Written request:
Could you write out the opening lines of the data, word for word, stopping after the line that contains "profile('long dark brown"?

━━━ Dataset content ━━━

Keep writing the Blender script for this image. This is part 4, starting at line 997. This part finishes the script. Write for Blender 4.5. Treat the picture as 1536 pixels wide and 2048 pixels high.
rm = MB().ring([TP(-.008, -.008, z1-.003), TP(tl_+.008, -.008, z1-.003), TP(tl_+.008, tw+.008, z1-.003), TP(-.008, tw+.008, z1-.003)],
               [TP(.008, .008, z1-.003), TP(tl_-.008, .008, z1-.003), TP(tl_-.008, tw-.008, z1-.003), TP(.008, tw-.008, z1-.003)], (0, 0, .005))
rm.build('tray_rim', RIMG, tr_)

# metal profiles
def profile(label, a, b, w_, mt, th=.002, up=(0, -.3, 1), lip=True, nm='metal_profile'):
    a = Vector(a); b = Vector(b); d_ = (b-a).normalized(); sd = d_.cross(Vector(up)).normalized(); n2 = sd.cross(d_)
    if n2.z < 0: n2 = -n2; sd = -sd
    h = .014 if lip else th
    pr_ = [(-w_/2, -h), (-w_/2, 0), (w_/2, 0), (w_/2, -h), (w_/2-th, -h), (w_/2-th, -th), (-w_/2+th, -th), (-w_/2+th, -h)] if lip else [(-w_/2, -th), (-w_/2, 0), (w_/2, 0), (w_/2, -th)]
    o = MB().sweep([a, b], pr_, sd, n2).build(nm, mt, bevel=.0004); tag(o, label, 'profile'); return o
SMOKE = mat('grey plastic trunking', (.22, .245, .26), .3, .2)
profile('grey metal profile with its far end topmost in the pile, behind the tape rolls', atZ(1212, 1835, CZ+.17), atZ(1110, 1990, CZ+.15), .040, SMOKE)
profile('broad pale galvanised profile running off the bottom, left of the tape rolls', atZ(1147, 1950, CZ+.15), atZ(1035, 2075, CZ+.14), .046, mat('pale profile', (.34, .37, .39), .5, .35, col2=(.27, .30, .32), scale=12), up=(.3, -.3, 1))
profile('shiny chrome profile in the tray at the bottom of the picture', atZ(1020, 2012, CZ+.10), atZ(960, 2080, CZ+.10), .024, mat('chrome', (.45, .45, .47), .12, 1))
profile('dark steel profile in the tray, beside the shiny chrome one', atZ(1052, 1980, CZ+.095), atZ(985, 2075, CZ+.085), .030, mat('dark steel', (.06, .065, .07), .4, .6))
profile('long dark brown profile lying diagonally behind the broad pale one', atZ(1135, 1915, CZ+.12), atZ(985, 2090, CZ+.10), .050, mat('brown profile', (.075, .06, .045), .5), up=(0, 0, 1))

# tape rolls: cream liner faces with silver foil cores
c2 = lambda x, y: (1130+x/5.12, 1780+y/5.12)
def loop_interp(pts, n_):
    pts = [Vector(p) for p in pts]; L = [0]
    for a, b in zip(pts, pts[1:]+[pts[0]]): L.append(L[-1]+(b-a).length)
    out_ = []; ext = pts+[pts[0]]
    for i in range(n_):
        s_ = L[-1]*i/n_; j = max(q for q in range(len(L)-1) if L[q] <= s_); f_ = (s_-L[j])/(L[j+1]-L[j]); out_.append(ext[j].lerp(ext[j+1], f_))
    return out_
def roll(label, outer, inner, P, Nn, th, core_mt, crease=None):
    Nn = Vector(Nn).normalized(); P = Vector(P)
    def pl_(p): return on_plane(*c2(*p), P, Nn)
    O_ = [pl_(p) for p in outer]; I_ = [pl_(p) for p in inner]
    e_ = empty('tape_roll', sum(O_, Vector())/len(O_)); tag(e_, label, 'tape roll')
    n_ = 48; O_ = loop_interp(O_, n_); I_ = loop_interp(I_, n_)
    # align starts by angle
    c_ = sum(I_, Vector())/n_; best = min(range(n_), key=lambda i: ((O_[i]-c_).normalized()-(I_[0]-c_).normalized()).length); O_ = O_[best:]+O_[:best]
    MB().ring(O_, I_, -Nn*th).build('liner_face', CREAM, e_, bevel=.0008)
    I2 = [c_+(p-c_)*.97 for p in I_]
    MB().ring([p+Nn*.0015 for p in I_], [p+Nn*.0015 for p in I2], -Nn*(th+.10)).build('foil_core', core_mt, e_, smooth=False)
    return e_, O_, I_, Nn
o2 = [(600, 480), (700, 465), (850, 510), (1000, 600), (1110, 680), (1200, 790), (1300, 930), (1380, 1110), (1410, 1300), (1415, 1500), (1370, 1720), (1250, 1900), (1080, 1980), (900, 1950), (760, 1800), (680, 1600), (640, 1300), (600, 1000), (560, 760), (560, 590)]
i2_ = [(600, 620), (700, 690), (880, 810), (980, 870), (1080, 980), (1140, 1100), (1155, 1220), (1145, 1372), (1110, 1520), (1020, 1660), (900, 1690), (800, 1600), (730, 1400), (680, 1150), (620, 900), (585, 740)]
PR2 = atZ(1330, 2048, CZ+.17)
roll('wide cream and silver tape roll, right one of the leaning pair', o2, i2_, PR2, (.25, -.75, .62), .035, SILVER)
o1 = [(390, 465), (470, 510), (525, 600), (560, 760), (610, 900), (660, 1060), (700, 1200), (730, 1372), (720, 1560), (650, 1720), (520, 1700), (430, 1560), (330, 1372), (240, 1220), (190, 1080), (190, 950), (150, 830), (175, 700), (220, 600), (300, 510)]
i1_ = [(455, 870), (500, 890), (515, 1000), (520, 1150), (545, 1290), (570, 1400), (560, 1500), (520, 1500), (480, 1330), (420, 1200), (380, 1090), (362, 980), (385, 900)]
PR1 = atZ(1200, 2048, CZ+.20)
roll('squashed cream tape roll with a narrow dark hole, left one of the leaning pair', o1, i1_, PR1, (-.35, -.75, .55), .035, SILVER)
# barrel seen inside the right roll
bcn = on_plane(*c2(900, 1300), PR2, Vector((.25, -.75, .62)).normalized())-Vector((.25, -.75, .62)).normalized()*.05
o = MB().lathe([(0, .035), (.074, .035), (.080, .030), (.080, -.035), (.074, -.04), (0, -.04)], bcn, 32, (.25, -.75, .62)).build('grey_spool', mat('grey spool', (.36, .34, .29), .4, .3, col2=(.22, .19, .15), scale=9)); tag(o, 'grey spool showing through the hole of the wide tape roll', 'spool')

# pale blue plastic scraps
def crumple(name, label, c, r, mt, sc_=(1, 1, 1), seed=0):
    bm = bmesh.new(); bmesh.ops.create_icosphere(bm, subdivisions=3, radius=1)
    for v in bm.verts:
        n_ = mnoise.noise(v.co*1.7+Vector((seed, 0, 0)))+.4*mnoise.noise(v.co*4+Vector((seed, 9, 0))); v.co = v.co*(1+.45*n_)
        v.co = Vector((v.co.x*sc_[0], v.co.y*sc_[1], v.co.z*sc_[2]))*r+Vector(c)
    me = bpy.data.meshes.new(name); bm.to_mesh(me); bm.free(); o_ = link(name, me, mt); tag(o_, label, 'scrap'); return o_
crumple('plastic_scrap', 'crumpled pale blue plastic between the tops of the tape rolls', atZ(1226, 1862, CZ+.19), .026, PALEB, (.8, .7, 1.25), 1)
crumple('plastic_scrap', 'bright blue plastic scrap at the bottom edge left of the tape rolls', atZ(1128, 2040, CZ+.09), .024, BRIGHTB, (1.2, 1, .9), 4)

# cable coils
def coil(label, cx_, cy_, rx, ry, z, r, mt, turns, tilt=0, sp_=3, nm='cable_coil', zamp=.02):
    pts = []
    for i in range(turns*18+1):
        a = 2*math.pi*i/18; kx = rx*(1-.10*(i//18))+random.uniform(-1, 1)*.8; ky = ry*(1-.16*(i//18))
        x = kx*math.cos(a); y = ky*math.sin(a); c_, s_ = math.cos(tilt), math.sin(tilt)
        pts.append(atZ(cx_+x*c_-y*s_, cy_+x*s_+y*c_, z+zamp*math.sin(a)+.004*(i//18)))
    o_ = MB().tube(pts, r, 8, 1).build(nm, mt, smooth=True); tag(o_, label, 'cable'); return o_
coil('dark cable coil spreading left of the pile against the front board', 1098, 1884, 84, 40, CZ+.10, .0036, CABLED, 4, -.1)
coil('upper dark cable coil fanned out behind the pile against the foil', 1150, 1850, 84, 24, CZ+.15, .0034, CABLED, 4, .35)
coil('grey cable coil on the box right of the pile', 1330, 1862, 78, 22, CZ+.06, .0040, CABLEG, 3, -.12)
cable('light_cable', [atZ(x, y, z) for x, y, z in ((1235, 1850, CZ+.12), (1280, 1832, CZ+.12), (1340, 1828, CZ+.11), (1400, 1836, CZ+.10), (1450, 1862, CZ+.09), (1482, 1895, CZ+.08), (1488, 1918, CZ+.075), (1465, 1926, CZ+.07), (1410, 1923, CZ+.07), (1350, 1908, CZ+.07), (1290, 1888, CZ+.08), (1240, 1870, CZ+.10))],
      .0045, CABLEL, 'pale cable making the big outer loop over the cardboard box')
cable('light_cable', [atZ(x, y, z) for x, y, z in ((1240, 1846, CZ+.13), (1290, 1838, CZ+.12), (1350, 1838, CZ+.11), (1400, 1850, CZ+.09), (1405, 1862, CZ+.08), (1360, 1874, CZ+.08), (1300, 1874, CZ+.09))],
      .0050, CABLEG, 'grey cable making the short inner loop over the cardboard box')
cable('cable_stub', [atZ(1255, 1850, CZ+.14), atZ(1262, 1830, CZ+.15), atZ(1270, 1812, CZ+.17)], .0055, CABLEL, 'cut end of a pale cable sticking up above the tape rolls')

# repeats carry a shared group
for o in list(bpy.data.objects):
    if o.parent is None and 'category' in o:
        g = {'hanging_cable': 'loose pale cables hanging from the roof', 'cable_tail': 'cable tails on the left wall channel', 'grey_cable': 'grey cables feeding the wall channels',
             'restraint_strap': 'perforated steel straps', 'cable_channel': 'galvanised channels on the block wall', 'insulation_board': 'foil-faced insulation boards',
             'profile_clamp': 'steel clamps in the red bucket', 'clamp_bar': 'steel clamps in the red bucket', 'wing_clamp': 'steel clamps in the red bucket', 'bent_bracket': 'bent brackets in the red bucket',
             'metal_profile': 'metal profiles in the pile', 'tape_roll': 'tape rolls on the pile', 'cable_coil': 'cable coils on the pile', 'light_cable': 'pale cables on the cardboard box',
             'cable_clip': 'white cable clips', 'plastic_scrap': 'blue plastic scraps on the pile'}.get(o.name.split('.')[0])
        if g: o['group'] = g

━━━

Expected output:
Keep writing the Blender script for this image. This is part 4, starting at line 997. This part finishes the script. Write for Blender 4.5. Treat the picture as 1536 pixels wide and 2048 pixels high.
rm = MB().ring([TP(-.008, -.008, z1-.003), TP(tl_+.008, -.008, z1-.003), TP(tl_+.008, tw+.008, z1-.003), TP(-.008, tw+.008, z1-.003)],
               [TP(.008, .008, z1-.003), TP(tl_-.008, .008, z1-.003), TP(tl_-.008, tw-.008, z1-.003), TP(.008, tw-.008, z1-.003)], (0, 0, .005))
rm.build('tray_rim', RIMG, tr_)

# metal profiles
def profile(label, a, b, w_, mt, th=.002, up=(0, -.3, 1), lip=True, nm='metal_profile'):
    a = Vector(a); b = Vector(b); d_ = (b-a).normalized(); sd = d_.cross(Vector(up)).normalized(); n2 = sd.cross(d_)
    if n2.z < 0: n2 = -n2; sd = -sd
    h = .014 if lip else th
    pr_ = [(-w_/2, -h), (-w_/2, 0), (w_/2, 0), (w_/2, -h), (w_/2-th, -h), (w_/2-th, -th), (-w_/2+th, -th), (-w_/2+th, -h)] if lip else [(-w_/2, -th), (-w_/2, 0), (w_/2, 0), (w_/2, -th)]
    o = MB().sweep([a, b], pr_, sd, n2).build(nm, mt, bevel=.0004); tag(o, label, 'profile'); return o
SMOKE = mat('grey plastic trunking', (.22, .245, .26), .3, .2)
profile('grey metal profile with its far end topmost in the pile, behind the tape rolls', atZ(1212, 1835, CZ+.17), atZ(1110, 1990, CZ+.15), .040, SMOKE)
profile('broad pale galvanised profile running off the bottom, left of the tape rolls', atZ(1147, 1950, CZ+.15), atZ(1035, 2075, CZ+.14), .046, mat('pale profile', (.34, .37, .39), .5, .35, col2=(.27, .30, .32), scale=12), up=(.3, -.3, 1))
profile('shiny chrome profile in the tray at the bottom of the picture', atZ(1020, 2012, CZ+.10), atZ(960, 2080, CZ+.10), .024, mat('chrome', (.45, .45, .47), .12, 1))
profile('dark steel profile in the tray, beside the shiny chrome one', atZ(1052, 1980, CZ+.095), atZ(985, 2075, CZ+.085), .030, mat('dark steel', (.06, .065, .07), .4, .6))
profile('long dark brown profile lying diagonally behind the broad pale one', atZ(1135, 1915, CZ+.12), atZ(985, 2090, CZ+.10), .050, mat('brown profile', (.075, .06, .045), .5), up=(0, 0, 1))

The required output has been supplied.